» GOAL
Give the data again exactly, from its opening line through the line in which "sc.camera = cam" appears.

» DATA SHOWN
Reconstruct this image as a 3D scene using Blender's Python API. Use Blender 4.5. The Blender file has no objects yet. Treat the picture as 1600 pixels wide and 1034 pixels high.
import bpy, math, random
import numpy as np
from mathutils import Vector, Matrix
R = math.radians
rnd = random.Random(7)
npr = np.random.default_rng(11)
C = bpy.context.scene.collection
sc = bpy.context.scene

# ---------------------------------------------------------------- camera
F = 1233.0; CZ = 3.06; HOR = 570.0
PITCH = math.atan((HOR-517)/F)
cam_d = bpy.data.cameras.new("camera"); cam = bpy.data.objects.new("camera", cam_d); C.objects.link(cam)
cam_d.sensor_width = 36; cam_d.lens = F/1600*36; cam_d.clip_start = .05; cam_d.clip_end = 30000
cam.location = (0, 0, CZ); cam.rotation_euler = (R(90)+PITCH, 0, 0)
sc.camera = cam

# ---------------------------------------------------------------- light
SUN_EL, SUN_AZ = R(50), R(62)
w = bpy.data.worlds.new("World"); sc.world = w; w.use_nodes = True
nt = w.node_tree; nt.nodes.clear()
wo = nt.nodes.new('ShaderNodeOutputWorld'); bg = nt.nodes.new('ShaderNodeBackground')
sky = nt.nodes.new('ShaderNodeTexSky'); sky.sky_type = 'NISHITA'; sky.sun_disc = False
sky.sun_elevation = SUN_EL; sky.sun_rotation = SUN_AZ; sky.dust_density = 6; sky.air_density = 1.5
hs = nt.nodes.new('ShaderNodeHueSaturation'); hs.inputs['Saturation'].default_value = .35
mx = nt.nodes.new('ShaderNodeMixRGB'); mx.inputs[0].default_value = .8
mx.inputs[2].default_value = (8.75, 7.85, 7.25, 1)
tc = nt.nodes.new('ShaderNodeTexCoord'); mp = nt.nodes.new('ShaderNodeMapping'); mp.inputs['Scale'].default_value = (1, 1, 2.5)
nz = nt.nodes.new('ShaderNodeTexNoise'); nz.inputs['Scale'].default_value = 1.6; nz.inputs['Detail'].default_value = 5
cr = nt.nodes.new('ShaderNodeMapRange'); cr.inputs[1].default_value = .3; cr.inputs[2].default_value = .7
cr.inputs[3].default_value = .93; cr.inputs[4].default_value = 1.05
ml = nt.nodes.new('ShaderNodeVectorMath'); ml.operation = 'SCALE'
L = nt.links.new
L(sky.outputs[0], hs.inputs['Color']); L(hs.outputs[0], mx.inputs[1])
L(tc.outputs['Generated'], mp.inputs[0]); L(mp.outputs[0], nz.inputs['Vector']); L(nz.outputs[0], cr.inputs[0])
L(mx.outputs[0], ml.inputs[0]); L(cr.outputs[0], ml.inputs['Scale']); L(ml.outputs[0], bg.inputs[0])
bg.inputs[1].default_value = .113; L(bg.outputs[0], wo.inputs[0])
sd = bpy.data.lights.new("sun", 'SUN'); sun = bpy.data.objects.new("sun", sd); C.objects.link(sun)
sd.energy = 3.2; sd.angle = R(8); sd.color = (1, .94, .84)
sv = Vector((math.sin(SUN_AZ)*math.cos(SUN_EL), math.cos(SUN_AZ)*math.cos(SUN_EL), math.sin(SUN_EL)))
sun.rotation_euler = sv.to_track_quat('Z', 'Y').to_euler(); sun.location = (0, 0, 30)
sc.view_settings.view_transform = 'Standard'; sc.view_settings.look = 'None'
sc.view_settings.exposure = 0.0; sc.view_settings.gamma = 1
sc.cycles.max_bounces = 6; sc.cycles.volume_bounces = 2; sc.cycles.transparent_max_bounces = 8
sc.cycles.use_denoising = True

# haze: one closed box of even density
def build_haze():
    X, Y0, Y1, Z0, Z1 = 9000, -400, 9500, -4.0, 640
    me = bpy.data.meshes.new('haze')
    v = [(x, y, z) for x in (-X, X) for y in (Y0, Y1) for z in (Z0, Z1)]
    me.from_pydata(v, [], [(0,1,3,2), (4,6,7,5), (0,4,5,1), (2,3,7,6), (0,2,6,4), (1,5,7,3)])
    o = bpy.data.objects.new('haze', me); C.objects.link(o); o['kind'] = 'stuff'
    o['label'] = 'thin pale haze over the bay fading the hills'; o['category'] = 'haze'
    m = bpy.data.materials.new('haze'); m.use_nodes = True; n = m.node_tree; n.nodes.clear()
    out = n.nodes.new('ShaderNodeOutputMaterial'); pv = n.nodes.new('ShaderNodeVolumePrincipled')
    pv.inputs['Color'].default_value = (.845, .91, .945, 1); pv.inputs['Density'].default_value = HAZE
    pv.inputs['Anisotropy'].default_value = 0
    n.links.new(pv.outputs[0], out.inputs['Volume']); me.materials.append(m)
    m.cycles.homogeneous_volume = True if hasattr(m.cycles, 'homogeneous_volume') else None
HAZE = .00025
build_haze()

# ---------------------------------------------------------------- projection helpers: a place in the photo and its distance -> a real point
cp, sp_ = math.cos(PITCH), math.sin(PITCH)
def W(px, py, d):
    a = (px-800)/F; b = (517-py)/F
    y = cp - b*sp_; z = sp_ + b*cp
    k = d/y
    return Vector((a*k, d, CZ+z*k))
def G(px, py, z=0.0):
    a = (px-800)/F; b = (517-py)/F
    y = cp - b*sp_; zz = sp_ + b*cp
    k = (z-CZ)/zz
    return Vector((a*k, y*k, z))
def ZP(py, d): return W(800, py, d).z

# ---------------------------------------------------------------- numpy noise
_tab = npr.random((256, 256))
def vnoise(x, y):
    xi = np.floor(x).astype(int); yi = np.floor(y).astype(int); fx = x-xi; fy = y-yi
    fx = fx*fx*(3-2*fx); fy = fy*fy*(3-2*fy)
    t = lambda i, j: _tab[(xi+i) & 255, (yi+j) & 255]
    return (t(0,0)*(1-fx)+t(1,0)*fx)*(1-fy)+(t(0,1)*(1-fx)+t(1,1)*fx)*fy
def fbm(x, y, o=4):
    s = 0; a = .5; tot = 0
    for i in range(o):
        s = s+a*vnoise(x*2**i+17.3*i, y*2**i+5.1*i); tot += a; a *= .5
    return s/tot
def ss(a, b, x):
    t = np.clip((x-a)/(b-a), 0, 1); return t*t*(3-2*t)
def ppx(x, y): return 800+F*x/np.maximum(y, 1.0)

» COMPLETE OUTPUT
Reconstruct this image as a 3D scene using Blender's Python API. Use Blender 4.5. The Blender file has no objects yet. Treat the picture as 1600 pixels wide and 1034 pixels high.
import bpy, math, random
import numpy as np
from mathutils import Vector, Matrix
R = math.radians
rnd = random.Random(7)
npr = np.random.default_rng(11)
C = bpy.context.scene.collection
sc = bpy.context.scene

# ---------------------------------------------------------------- camera
F = 1233.0; CZ = 3.06; HOR = 570.0
PITCH = math.atan((HOR-517)/F)
cam_d = bpy.data.cameras.new("camera"); cam = bpy.data.objects.new("camera", cam_d); C.objects.link(cam)
cam_d.sensor_width = 36; cam_d.lens = F/1600*36; cam_d.clip_start = .05; cam_d.clip_end = 30000
cam.location = (0, 0, CZ); cam.rotation_euler = (R(90)+PITCH, 0, 0)
sc.camera = cam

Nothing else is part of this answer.